======== Recorded information ========
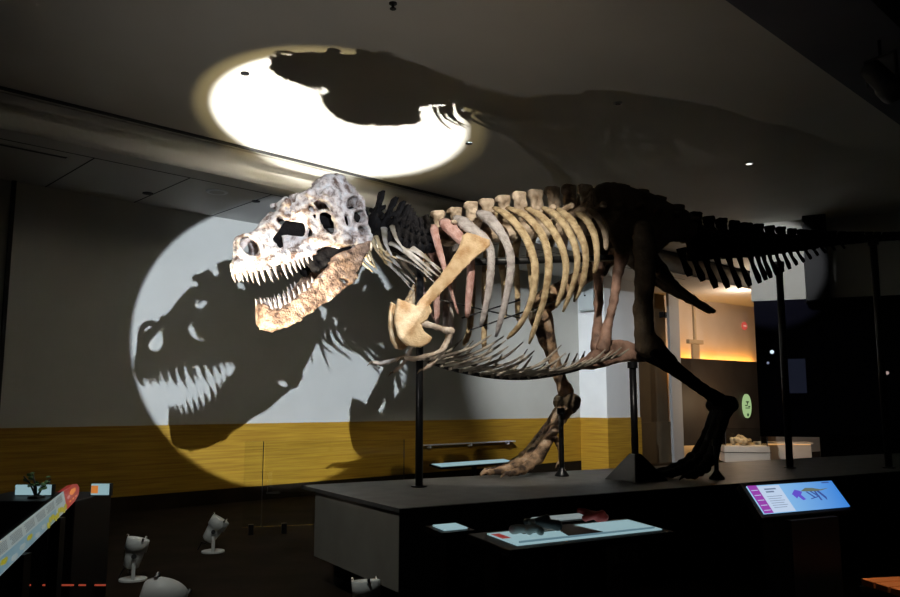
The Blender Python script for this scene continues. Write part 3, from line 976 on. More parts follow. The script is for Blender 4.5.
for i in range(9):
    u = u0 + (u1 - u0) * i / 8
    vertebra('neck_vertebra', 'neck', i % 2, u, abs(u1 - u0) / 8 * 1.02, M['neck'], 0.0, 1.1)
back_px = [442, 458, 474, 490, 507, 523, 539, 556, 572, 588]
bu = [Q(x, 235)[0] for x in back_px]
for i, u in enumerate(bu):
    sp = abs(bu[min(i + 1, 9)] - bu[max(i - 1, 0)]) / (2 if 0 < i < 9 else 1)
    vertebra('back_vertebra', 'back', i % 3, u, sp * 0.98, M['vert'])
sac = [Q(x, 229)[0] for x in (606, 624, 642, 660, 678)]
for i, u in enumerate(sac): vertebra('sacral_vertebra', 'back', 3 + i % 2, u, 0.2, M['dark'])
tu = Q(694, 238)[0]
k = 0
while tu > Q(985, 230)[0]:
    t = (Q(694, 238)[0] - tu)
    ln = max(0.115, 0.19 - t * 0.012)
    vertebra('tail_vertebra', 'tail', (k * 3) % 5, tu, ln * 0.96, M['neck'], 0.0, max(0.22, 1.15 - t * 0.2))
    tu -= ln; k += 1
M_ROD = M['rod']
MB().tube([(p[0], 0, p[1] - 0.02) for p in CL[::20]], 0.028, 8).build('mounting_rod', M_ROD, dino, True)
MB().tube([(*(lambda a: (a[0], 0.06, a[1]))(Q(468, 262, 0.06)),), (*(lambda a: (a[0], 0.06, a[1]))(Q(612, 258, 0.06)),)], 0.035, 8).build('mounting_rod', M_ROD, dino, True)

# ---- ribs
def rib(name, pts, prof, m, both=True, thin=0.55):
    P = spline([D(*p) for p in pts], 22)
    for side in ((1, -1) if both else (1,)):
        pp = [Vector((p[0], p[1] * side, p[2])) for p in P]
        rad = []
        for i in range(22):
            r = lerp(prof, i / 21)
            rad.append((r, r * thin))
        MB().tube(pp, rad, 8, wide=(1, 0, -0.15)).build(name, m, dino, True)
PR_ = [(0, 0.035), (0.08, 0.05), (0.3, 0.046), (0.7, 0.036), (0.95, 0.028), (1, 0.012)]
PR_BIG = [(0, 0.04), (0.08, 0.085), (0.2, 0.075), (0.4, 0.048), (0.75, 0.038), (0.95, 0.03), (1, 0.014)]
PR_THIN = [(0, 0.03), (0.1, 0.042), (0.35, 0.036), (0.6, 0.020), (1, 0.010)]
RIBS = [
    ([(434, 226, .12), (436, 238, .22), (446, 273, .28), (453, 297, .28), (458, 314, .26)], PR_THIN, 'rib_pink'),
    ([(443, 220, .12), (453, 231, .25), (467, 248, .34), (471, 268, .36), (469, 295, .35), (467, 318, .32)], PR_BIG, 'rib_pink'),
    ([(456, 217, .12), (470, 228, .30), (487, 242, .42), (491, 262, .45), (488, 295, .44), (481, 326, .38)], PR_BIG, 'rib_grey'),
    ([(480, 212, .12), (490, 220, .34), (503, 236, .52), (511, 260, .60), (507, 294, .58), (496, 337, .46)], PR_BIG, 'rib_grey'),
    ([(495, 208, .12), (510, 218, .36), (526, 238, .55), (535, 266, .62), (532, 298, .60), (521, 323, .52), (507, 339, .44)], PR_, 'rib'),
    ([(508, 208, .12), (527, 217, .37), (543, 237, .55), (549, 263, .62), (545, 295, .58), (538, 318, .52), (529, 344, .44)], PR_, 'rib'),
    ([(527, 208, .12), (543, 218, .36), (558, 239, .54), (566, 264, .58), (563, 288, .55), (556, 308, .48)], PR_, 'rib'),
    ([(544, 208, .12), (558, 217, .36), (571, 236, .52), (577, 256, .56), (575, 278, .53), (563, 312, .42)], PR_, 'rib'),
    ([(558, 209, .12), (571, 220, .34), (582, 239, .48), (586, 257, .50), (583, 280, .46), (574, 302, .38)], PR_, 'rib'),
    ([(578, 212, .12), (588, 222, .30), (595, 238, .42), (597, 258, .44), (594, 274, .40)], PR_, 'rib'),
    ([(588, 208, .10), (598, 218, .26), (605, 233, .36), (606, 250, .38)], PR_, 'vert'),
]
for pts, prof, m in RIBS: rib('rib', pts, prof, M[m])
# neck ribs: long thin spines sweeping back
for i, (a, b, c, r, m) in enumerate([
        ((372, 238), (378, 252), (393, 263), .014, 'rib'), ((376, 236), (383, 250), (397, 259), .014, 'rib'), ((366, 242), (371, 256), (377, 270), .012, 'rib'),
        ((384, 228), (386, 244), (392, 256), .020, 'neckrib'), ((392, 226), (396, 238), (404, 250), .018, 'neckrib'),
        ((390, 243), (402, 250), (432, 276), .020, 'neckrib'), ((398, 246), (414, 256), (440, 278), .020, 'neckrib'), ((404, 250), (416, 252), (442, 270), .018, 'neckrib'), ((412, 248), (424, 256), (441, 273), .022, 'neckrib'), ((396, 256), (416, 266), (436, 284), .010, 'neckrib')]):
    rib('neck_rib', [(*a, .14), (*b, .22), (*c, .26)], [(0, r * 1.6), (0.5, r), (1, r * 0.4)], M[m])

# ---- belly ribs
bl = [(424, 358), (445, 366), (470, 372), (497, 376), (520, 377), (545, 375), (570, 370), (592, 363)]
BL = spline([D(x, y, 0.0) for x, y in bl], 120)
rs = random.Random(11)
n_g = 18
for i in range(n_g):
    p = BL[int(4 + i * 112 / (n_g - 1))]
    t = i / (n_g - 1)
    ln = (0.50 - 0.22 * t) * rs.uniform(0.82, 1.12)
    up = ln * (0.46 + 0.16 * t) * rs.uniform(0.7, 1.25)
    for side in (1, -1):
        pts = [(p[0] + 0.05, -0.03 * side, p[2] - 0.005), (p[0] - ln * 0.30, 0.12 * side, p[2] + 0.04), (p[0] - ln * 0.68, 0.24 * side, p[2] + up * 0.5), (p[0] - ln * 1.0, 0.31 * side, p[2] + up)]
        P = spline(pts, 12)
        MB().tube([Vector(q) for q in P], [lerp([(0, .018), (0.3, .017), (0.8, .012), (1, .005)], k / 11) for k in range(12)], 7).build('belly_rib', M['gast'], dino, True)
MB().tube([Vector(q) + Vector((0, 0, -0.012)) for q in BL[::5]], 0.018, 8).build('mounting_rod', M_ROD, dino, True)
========
## Task objective
Return nothing but the lines running from the line with "vertebra('neck_vertebra', 'neck', i" through the line with "0.035, 8).build('mounting_rod', M_ROD, dino, True)", exactly as they appear.

## Output below
    vertebra('neck_vertebra', 'neck', i % 2, u, abs(u1 - u0) / 8 * 1.02, M['neck'], 0.0, 1.1)
back_px = [442, 458, 474, 490, 507, 523, 539, 556, 572, 588]
bu = [Q(x, 235)[0] for x in back_px]
for i, u in enumerate(bu):
    sp = abs(bu[min(i + 1, 9)] - bu[max(i - 1, 0)]) / (2 if 0 < i < 9 else 1)
    vertebra('back_vertebra', 'back', i % 3, u, sp * 0.98, M['vert'])
sac = [Q(x, 229)[0] for x in (606, 624, 642, 660, 678)]
for i, u in enumerate(sac): vertebra('sacral_vertebra', 'back', 3 + i % 2, u, 0.2, M['dark'])
tu = Q(694, 238)[0]
k = 0
while tu > Q(985, 230)[0]:
    t = (Q(694, 238)[0] - tu)
    ln = max(0.115, 0.19 - t * 0.012)
    vertebra('tail_vertebra', 'tail', (k * 3) % 5, tu, ln * 0.96, M['neck'], 0.0, max(0.22, 1.15 - t * 0.2))
    tu -= ln; k += 1
M_ROD = M['rod']
MB().tube([(p[0], 0, p[1] - 0.02) for p in CL[::20]], 0.028, 8).build('mounting_rod', M_ROD, dino, True)
MB().tube([(*(lambda a: (a[0], 0.06, a[1]))(Q(468, 262, 0.06)),), (*(lambda a: (a[0], 0.06, a[1]))(Q(612, 258, 0.06)),)], 0.035, 8).build('mounting_rod', M_ROD, dino, True)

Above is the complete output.